How do we find the value of dimension of a vector space?
My teacher said it's the number of free variables in the echelon form of the matrix. But according to some articles, it is the number of columns with pivot element in it (i.e: the number of elements in the basis).
For example, my teacher said that dimension of the vector space under the following conditions is 1, but I think it should be 2.
$$ \begin{align*} x + y + z &= 0 \\ x + 2y &= 0 \\ y - z &= 0 \end{align*} $$
What you should do with "the matrix" depends on how exactly your matrix relates to the space in question. In particular, your space is described by the equations $$ x + y + z = 0\\ x + 2y = 0\\ y - z = 0 $$ which is to say: your space is the set of all solutions to $Ax = 0$, where $$ A = \pmatrix{1&1&1\\1&2&0\\0&1&-1} $$ That is, your space is the null space of the matrix $A$. The dimension of a matrix's null space is the number of free variables in its echelon form.
On the other hand, we might want to describe a space differently.
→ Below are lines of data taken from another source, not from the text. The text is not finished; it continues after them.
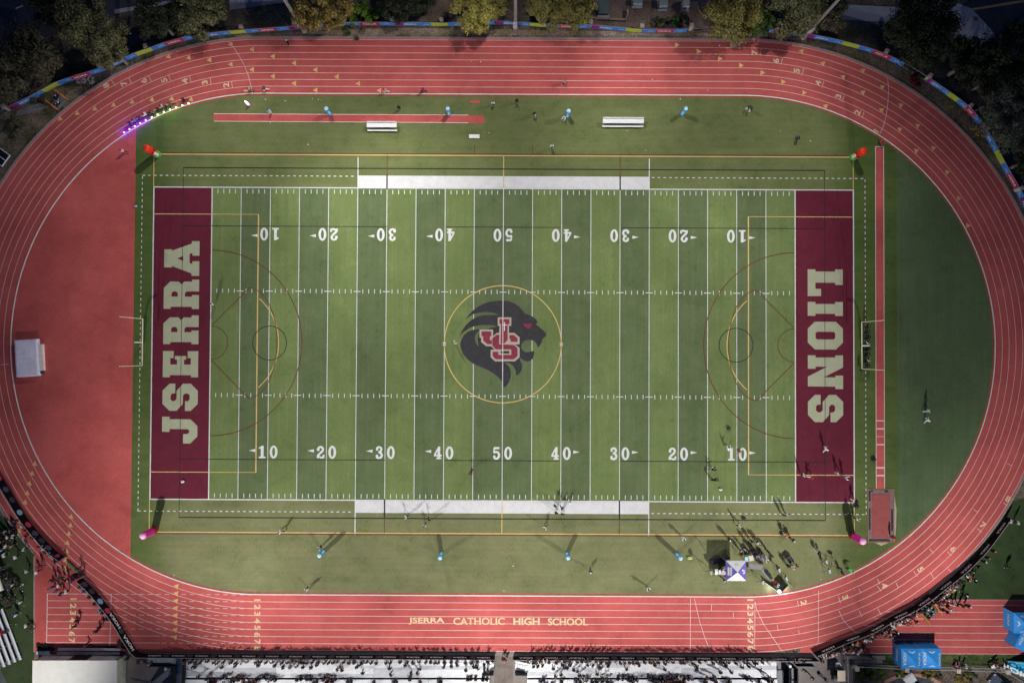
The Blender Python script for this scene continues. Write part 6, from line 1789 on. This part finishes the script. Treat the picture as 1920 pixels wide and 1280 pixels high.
for i, (px, py, tp) in enumerate(((350,191,'black'),(325,199,'olive'),(318,205,'black'),(310,203,'pale grey'),(303,209,'black'),(293,213,'olive'),(288,217,'black'),(279,218,'white'),(268,224,'navy'),(259,229,'violet'),(251,235,'navy'))):
    c = P(px, py)
    person(px, py, 'run', math.degrees(tangent(c.x, c.y)), tp, 'black', "runner in %s in the pack beside the pacing lights, %s from the front" % (tp, ["eleventh","tenth","ninth","eighth","seventh","sixth","fifth","fourth","third","second","first"][i]), "runners in the leading pack")
for i, (px, py, tp, ps) in enumerate(((1400,1016,'black','film'),(1406,1011,'charcoal','stand'),(1386,1029,'pale grey','stand'),(1393,1027,'white','stand'),(1408,1029,'navy','stand'),(1414,1034,'maroon','stand'),(1420,1037,'violet','film'),(1421,1046,'black','sit'),(1425,1050,'charcoal','sit'),(1432,1045,'white','film'),(1442,1037,'black','stand'),(1437,1031,'olive','film'),(1417,1014,'white','stand'),(1424,1018,'tan','stand'),(1347,1062,'black','sit'),(1354,1063,'white','sit'),(1361,1056,'black','sit'),(1358,1076,'red','crouch'),(1356,1085,'white','stand'))):
    wd = ["first","second","third","fourth","fifth","sixth","seventh","eighth","ninth","tenth","eleventh","twelfth","thirteenth","fourteenth"]
    if i < 14: lab = "crew member in %s in the huddle right of purple tent, %s from its top" % (tp, wd[i])
    else: lab = "crew member in %s beside the tables left of purple tent, %s of five" % (tp, wd[i-14])
    person(px, py, ps, rng.uniform(180,330), tp, 'black', lab, "broadcast crew around the purple tent")
for i in range(8):
    px, py = 1622-(i % 2)*1.0, 613+10.6*i
    tp = ['black','charcoal','black','white','black','black','pale grey','black'][i]
    person(px, py, 'sit', 90, tp, 'black', "seated person in %s behind the LIONS goalpost, %s from the top" % (tp, words[i]), "people seated behind the LIONS goalpost", world=P(px+1.5, py))
person(1611, 694, 'crouch', 60, 'black', 'navy', "person in black crouching just below the LIONS goalpost")
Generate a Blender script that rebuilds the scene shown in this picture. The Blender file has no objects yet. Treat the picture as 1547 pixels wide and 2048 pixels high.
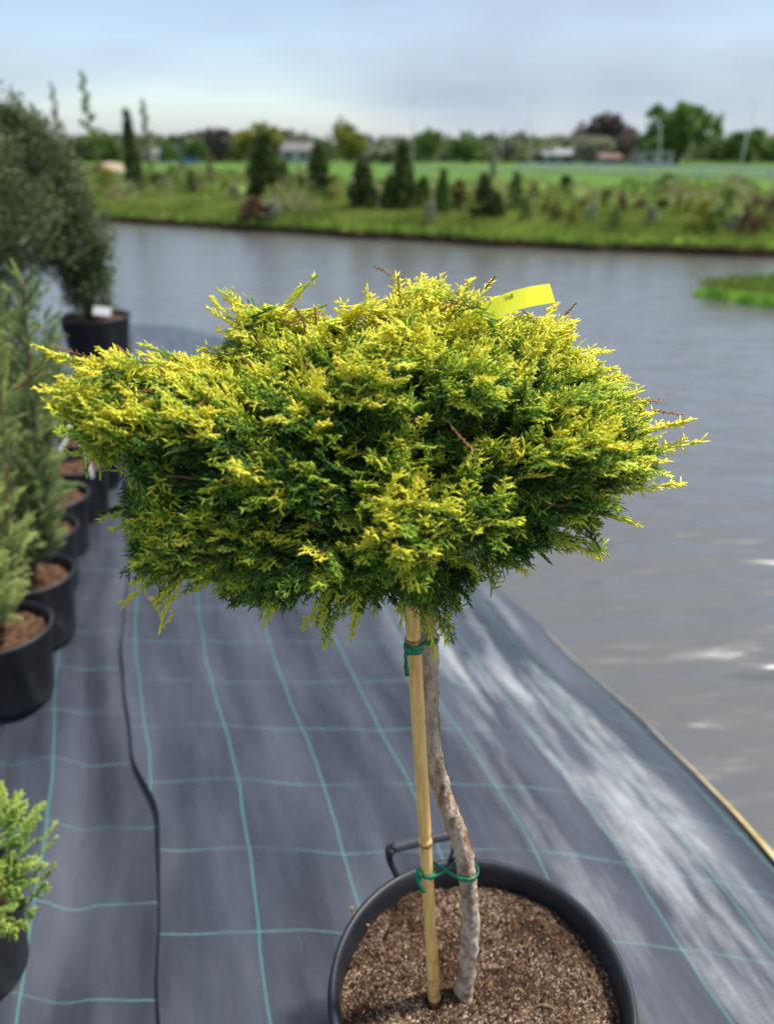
import bpy, math, random
import numpy as np
from mathutils import Vector, noise
R = math.radians
random.seed(7); RNG = np.random.default_rng(7)
scene = bpy.context.scene

# ------------------------------------------------------------------ camera
CAM_H = 1.38; PITCH = R(25.05); FPX = 1538.0
cam_d = bpy.data.cameras.new("camera"); cam = bpy.data.objects.new("camera", cam_d)
scene.collection.objects.link(cam); scene.camera = cam
cam.location = (0, 0, CAM_H); cam.rotation_euler = (R(90) - PITCH, 0, 0)
cam_d.sensor_fit = 'HORIZONTAL'; cam_d.sensor_width = 36; cam_d.lens = FPX / 1547 * 36
cam_d.clip_start = 0.02; cam_d.clip_end = 6000
cam_d.dof.use_dof = True; cam_d.dof.focus_distance = 0.81
cam_d.dof.aperture_fstop = (cam_d.lens / 1000) / 0.0088

# ------------------------------------------------------------------ light
SUN_EL = R(62); SUN_AZ = (0.88, 0.22)
_l = math.hypot(*SUN_AZ)
sdir = Vector((SUN_AZ[0] / _l * math.cos(SUN_EL), SUN_AZ[1] / _l * math.cos(SUN_EL), math.sin(SUN_EL)))
sun_d = bpy.data.lights.new("sun", 'SUN'); sun = bpy.data.objects.new("sun", sun_d)
scene.collection.objects.link(sun)
sun_d.energy = 3.6; sun_d.angle = R(5); sun_d.color = (1.0, 0.95, 0.86)
sun.rotation_euler = sdir.to_track_quat('Z', 'Y').to_euler()
w = bpy.data.worlds.new("World"); scene.world = w; w.use_nodes = True
nt = w.node_tree; nt.nodes.clear()
def wn(t, **k):
    n = nt.nodes.new(t)
    for a, b in k.items(): setattr(n, a, b)
    return n
sky = wn('ShaderNodeTexSky'); sky.sky_type = 'NISHITA'; sky.sun_disc = False
sky.sun_elevation = SUN_EL; sky.sun_rotation = math.atan2(sdir.x, sdir.y)
sky.air_density = 1.0; sky.dust_density = 0.6; sky.ozone_density = 1.6
bg = wn('ShaderNodeBackground'); bg.inputs[1].default_value = 0.115
bgc = wn('ShaderNodeBackground'); bgc.inputs[0].default_value = (0.60, 0.70, 0.88, 1); bgc.inputs[1].default_value = 0.56
tc = wn('ShaderNodeTexCoord'); mp = wn('ShaderNodeMapping'); mp.inputs['Scale'].default_value = (1.0, 1.0, 3.4)
mp.inputs['Location'].default_value = (0.35, 0.2, 0.13)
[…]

For example, we might define the a new space that consists of all vectors of the form $$ (x+y+z,x+2y,y-z) $$ which is to say that our space is the set of all vectors of the form $Ax$ (for the same $A$). In other words, our space is the column space of $A$. The dimension of a matrix's column space is the number of columns in the echelon form that have a pivot element.
In the end, your teacher is right: the dimension of your vector space is $1$, not $2$.
To supplement @Omnomnomnom's answer, I have worked out calculating the dimension of the vector space below.
The dimension of a vector space is defined as the number of elements (i.e: vectors) in any basis (the smallest set of all vectors whose linear combinations cover the entire vector space).
In the example you gave, $x = -2y$, $y = z$, and $z = -x - y$. So,
$$ \begin{align*} \begin{pmatrix}x\\y\\z\end{pmatrix} &= \begin{pmatrix}-2y\\z\\-x - y\end{pmatrix} \\&= \begin{pmatrix}-2z\\z\\-x - z\end{pmatrix} \\&= \begin{pmatrix}-2z\\z\\z\end{pmatrix} \\&= z\begin{pmatrix}-2\\1\\1\end{pmatrix}. \end{align*} $$
Thus, we can say the vector space under the conditions you gave is given by $\left\{ x \begin{pmatrix}-2\\1\\1\end{pmatrix} : x \in \mathbb{R} \right\}$ (i.e: the linear combinations of the vector $(-2, 1, 1)$; in this case, since there's only one vector, linear combinations are simply multiples of that vector).
So, the basis of this vector space is $\left\{ \begin{pmatrix}-2\\1\\1\end{pmatrix} \right\}$. There is only one vector in the basis, so the dimension of the vector space is $1$.
To supplement the already given answers, let me add some general considerations. When you ask
How do we find the value of dimension of a vector space?
you have to be much more specific — which vector space are we talking about? It's like going to a grocery store and literally asking a clerk "How much does it cost?" Most likely the clerk will respond "How much what costs?" They have lots of products at different prices, and to get an answer you have to be specific as to what your inquiry is about.
So generally speaking, nobody can give an answer to your question (as quoted above) until you tell us which vector space we're talking about. Even when given a matrix, there are several vector spaces associated with it, most notably (but not only) the column space and the null space. They are two different things with different dimensions and different methods for finding them. That's what your confusion was — you were talking about two different things as if they were the same, thus confusing them with each other.
As for the specific example (of a system of equations) in the second part of your question, it's already been addressed by others' great responses.